Pour rappel, la 6e réforme de l’État de décembre 2011 prévoyait, outre la scission de l’arrondissement de Bruxelles Hal Vilvorde, le transfert de toute une série de compétences vers les entités régionales et communautaires. Une partie des compétences transférées est directement liée à la sécurité sociale. L'emploi, bien entendu. Mais aussi certaines matières en santé (assuétudes, prévention, 1re ligne…), les allocations familiales, etc. Autant de sujets qui constituent le cœur de la sécurité sociale et impliquent des acteurs essentiels  et historiques : le patronat (pour les allocations), les mutualités, les prestataires de soins. Aujourd’hui, les entités fédérées  semblent ne pas avoir encore totalement compris l’importance de ce transfert. La mise en place des organismes d’intérêt public qui seront les nouveaux acteurs de la sécurité sociale régionale, relève parfois plus du petit marchandage particratique que de la gestion responsable d’une protection sociale forte et cohérente.

Les velléités de certains acteurs politiques ou autre à ne plus considérer demain les matières transférées comme de la sécurité sociale et à les sortir d’un mode de gestion paritaire, sont un autre élément d’alerte. 

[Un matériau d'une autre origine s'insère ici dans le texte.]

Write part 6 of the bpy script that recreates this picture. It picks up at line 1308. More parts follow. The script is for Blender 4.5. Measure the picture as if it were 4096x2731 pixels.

Les budgets régionaux exsangues risquent de ne plus garantir une continuité de protection pour toute la population. Au regard de ces contraintes financières, certaines politiques pourraient être revues  à la baisse. La Flandre vient d’ailleurs de faire un pas dans ce sens, en diminuant le remboursement par l’assurance soins de santé obligatoire  du coût journalier des maisons de repos. Une augmentation donc pour toutes les personnes âgées concernées. En Wallonie et à Bruxelles, nous ne sommes pas à l’abri de ce type de mesures.

Un gouvernement fédéral peu soutenant : un risque supplémentaire

Quelle qu'aurait été la coalition gouvernementale au pouvoir, cette campagne aurait eu du sens. Rien n’est jamais acquis - ni ici, ni au Sud. Il est toujours utile de remettre à l’ordre du jour politique la nécessité d’un système de sécurité sociale qui couvre l’ensemble de la population. Ne perdons cependant pas de vue qu’il y a un an déjà, le résultat des urnes a permis au MR d'être la seule formation politique francophone à monter au gouvernement fédéral. La coalition du côté néerlandophone du pays n’est pas plus progressiste, bien au contraire. Plutôt que le renforcement de la sécurité sociale, c'est sa fragilisation que l'on constate.

Les récentes sorties de la NVA mettant en cause les  raisons d’être des syndicats ne sont qu’un exemple parmi d’autres.  La sécurité sociale belge voit poindre son "dé-tricotage". Elle n'est en tous les cas  plus véritablement soutenue par certains partis de la majorité en place au fédéral.

Alors, oui, une campagne a tout son sens aujourd’hui

Face à cette réalité, la campagne  menée par cet ensemble d'acteurs sociaux prend encore plus de sens.  Car nos dirigeants ne semblent pas tous convaincus que la sécurité sociale apporte une plus-value, non seulement pour chaque individu protégé, mais également pour l’ensemble de la population.  Les principaux acteurs de cette protection sociale ne sont plus reconnus, voire attaqués. Il nous faut donc durant ces deux ans faire œuvre de pédagogie auprès de nos politiques et d’éducation permanente pour défendre et soutenir une meilleure protection sociale pour tous !

La Mutualité chrétienne s’inscrit avec force dans ce mouvement en faveur d'une protection sociale pour tous. Elle continue à défendre une meilleure sécurité sociale pour chacun dans le respect de nos valeurs phares:  la solidarité, l’équité, la justice sociale.